Bu
mektûb, Hakîm Abdülkâdire yazılmışdır. Hasta iyi olmadıkça, gıdânın ona fâide
vermiyeceği bildirilmekdedir:
Tabîbler diyor ki, hasta perhîz yapmalıdır. İyi olmadan önce ona gıdâ iyi gelmez. Yağlı kuş eti bile böyledir. Hattâ hastalığını artdırır. Fârisî mısra’ tercemesi:
Hastanın yidiği hastalığı artdırır!
Bunun için, önce hastayı iyi etmeği düşünmek lâzımdır. Bundan sonra, uygun gıdâ vererek, eski kuvvetli hâline kavuşdurulması düşünülür.
Bunun gibi, (Kalblerinde hastalık vardır) meâlindeki âyet-i kerîmede bildirilen kalb hastalığına yakalanmış olanların hiçbir ibâdeti ve tâ’ati fâide vermez, belki zarar verir. (Çok Kur’ân-ı kerîm okuyanlar vardır ki, Kur’ân-ı kerîm bunlara la’net eder) Hadîs-i şerîfi meşhûrdur. (Çok oruc tutanlar vardır ki, onun orucdan kazancı, yalnız açlık ve susuzlukdur) Hadîs-i şerîfi de sahîhdir.

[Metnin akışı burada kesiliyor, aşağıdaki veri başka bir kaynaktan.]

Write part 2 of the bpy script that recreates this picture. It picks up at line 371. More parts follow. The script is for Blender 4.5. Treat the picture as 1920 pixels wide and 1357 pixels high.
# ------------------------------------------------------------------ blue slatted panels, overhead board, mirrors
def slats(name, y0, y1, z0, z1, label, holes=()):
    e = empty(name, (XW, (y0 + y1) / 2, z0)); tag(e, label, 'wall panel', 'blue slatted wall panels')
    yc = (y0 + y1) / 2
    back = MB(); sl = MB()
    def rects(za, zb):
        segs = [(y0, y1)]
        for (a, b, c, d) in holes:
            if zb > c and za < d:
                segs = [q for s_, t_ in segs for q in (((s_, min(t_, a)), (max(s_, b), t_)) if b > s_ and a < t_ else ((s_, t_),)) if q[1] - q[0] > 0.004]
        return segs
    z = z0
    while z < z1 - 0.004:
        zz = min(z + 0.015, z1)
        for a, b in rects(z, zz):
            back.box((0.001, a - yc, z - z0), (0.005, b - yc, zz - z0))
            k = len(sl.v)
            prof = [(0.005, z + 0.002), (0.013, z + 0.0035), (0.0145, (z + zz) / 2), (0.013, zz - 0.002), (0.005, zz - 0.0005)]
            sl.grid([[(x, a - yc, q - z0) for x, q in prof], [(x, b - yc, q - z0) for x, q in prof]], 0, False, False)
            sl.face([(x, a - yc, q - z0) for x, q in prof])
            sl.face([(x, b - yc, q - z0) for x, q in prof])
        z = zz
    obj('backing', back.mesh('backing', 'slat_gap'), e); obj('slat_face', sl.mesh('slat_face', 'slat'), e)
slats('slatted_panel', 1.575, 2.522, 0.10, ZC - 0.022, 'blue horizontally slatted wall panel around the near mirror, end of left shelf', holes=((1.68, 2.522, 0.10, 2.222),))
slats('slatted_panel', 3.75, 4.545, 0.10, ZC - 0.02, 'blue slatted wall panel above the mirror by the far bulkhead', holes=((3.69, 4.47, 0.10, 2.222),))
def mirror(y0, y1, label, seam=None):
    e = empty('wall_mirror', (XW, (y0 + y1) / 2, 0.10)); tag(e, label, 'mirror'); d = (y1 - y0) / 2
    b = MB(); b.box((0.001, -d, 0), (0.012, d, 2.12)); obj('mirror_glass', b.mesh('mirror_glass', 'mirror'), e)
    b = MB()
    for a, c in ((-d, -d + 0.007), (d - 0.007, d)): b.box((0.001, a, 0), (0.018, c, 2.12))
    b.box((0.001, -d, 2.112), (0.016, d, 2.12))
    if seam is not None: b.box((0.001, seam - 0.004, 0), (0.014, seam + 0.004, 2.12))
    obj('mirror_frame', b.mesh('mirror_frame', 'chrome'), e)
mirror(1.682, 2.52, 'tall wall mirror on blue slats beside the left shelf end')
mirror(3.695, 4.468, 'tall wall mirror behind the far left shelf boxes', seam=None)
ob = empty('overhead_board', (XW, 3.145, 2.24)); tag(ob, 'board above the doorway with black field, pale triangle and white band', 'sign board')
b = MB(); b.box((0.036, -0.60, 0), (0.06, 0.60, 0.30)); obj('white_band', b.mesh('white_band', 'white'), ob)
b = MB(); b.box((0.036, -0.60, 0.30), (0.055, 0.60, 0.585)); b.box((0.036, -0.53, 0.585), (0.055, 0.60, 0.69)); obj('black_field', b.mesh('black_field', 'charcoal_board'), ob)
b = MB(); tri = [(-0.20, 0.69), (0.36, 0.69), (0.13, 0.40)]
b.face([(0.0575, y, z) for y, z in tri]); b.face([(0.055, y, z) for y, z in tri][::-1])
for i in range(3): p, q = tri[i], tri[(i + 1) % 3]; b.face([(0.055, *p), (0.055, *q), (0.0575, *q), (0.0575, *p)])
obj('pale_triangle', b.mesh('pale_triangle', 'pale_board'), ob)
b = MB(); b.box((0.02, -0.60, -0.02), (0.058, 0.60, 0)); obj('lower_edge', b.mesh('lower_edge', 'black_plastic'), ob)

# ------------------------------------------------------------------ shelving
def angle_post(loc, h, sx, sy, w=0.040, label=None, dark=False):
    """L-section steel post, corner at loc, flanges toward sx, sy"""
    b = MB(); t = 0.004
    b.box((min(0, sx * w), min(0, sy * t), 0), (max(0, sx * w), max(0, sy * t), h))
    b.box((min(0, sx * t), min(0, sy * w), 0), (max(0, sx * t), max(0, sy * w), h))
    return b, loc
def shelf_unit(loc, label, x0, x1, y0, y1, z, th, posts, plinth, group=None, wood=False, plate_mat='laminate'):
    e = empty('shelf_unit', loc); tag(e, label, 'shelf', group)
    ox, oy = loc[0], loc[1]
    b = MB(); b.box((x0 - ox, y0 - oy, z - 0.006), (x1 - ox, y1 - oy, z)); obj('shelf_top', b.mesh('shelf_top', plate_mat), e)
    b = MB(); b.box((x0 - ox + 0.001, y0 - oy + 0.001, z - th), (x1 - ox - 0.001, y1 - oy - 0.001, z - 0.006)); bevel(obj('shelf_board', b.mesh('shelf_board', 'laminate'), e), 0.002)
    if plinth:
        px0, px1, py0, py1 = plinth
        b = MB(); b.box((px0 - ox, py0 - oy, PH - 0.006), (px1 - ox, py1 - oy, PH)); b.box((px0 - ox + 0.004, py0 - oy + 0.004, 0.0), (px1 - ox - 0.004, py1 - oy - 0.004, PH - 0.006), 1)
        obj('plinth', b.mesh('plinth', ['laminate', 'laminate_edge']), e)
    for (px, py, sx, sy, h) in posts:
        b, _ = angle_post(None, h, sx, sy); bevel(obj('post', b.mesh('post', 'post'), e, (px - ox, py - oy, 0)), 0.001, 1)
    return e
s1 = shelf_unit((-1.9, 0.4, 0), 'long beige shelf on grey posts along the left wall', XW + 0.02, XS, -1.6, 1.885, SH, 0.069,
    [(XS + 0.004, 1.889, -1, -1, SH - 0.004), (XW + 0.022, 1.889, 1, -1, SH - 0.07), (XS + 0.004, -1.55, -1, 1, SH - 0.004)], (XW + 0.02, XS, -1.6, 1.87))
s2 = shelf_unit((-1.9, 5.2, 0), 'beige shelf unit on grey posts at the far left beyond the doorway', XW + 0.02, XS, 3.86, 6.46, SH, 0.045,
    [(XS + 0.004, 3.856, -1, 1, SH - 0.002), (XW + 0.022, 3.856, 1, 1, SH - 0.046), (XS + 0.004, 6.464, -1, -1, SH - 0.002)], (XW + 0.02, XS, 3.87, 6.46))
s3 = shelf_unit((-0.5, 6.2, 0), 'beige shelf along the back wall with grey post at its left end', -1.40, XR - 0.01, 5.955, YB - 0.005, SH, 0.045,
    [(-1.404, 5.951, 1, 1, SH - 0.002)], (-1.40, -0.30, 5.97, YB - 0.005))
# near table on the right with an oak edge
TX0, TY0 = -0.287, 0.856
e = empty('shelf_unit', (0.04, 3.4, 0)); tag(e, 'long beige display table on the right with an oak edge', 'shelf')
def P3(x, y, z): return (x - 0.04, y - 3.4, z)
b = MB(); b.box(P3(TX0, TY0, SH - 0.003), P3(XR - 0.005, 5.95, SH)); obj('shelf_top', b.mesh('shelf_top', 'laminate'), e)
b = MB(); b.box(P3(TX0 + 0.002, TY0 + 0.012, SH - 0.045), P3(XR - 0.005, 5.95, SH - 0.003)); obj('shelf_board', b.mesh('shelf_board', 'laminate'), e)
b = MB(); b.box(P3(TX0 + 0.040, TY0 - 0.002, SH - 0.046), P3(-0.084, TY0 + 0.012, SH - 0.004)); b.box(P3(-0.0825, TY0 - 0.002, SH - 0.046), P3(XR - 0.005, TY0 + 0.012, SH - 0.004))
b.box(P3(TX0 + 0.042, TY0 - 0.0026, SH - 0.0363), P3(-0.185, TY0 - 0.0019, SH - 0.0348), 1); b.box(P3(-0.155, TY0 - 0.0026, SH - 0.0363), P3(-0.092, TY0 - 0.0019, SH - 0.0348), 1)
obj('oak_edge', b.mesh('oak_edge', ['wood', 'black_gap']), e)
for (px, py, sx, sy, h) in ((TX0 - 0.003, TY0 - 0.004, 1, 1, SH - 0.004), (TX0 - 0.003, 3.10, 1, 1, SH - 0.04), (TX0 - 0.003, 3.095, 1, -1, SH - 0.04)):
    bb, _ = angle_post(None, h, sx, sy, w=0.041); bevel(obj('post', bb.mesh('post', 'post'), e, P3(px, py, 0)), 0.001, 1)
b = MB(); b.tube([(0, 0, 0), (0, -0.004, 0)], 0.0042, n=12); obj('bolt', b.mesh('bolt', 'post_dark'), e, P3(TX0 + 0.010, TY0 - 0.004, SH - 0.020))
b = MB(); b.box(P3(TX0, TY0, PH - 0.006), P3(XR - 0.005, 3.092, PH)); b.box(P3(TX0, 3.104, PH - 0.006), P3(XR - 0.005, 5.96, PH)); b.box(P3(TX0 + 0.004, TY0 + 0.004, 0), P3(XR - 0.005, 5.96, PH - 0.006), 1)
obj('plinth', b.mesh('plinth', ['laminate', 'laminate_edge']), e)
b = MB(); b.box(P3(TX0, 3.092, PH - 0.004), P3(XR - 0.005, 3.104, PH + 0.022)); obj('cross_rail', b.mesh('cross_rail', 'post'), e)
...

Kalb hastalıklarının mütehassısları olan tesavvuf büyükleri de, önce hastalığın giderilmesi için yapılacak şeyleri emr buyururlar. Kalbin hastalığı, Hak teâlâdan başkasına tutulması, bağlanmasıdır. Belki, kendisine bağlanmasıdır. Çünki herkes, herşeyi kendi için ister. Çocuğunu sevmesi, kendini sevdiği içindir. Malı, mevkı’i, rütbeyi hep kendi için ister. Onun ma’bûdu, tapındığı şey, kendi nefsidir. Nefsinin istekleri arkasında koşmakdadır. Kalb, bu bağlılıklardan kurtulmadıkca, insanın kurtulması çok güç olur. Bundan anlaşılıyor ki, aklı başında olan ilm adamları ve kalbi uyanık olan fen adamları, herşeyden önce, bu hastalığın giderilmesini düşünmelidirler. Fârisî mısra’ tercemesi:
İçerde kimse varsa, bir söz yetişir!
Bu
mektûb, Muhammed Sâdık-ı Kişmîrîye yazılmışdır. Bu yolun büyüklerini tanımak ve
sevmek Allahü teâlânın en büyük ni’metlerinden olduğu bildirilmekdedir:
Aşırı sevgi ve tâm bağlılıkla yazılmış olan güzel mektûbunuz geldi. Bundan dolayı, Allahü teâlâya hamd ve şükr olsun! Bu yolda olanları tanımak ve sevmek, Allahü teâlânın ni’metlerinin en büyüklerindendir. Hangi mes’ûd kimseyi acabâ bu ni’metlerle şereflendirirler? Şeyh-ul-islâm Abdüllah-i Ensârî Hirevî “kaddesallahü teâlâ esrârehül’azîz” buyuruyor ki, (Yâ Rabbî! Dostlarını öyle yapdın ki, onları tanıyan sana kavuşuyor ve sana kavuşmayan, onları tanımıyor!). Bu büyüklere düşmanlık etmek, sonsuz ölüme sürükleyen bir zehrdir. Onları incitmek, sonsuz felâketlere sebeb olur. Allahü teâlâ bizi ve sizi bu belâya düşmekden korusun! Şeyhul-islâm yine buyurdu ki, (Yâ Rabbî! Her kimi felâkete düşürmek istersen,
onu bizim üzerimize atarsın). Fârisî beyt tercemesi:
Hakkın ve hak adamlarının yardımı olmadan,
Melek de olsa, kurtulamaz yüz karalığından.
Allahü teâlânın size yeniden ihsân etmiş olduğu bu tevbeyi ve bu yola kavuşmağı büyük ni’met biliniz! Bu yolda ilerlemek için Allahü teâlâya yalvarınız! Allahü teâlâ, doğru yolda olanlara ve Muhammed Mustafânın “aleyhi ve alâ âlihissalevâtü vetteslîmât” izinde gidenlere selâmet versin!